Speaking of “Malibu” and that onetime Los Angeles bad boy, Moshfegh, who grew up in New England and lives in LA, is a blast about grimy California. Pools have stains and dead wildlife, malls are full of aging windows. “I liked how ugly it was, how trashy,” a character says in “The Weirdos,” a refrain that East Coasters have been mumbling to themselves since Nathanael West. And yet, it never feels like cliche when Moshfegh does it, such is her control of language, the precision of her sentences.
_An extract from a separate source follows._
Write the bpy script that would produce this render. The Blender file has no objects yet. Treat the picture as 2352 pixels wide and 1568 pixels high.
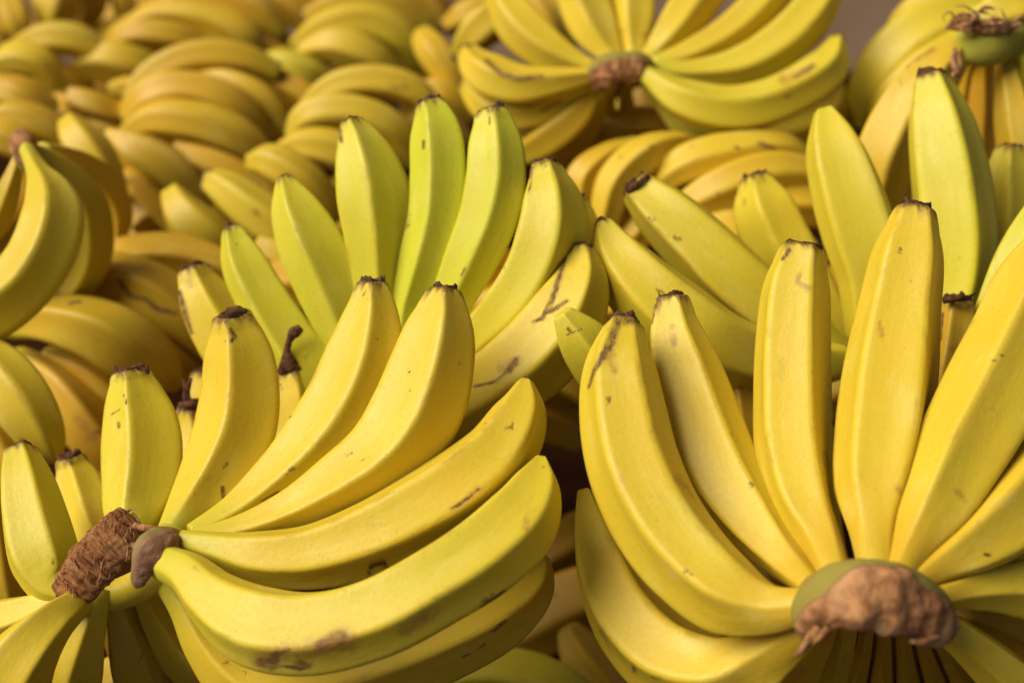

In the stunning “The Beach Boy,” an elderly couple — a dermatologist (who sees a lot of terrible skin) and his wife — return from vacation. The opening is Upper West Side chatter, a life of door-manned buildings, until something life-changing occurs, quietly and completely. Soon after, the doctor tells a group of people, “Why tell stories? As soon as something is over, that’s it. Why revive it constantly? Things happen and then more things, inevitably, happen next. So?” His attempt to answer his own story ends far differently than he hopes.

It’s that “so?” that Moshfegh explores with grim precision in “Homesick.” There is no hugging, no learning. Moshfegh knows there is no distant ancient god driving us to sadness; there is only us, the mistakes we insist on making and the lessons we choose to ignore, sometimes willfully. But she is sometimes funny about it, which is nice.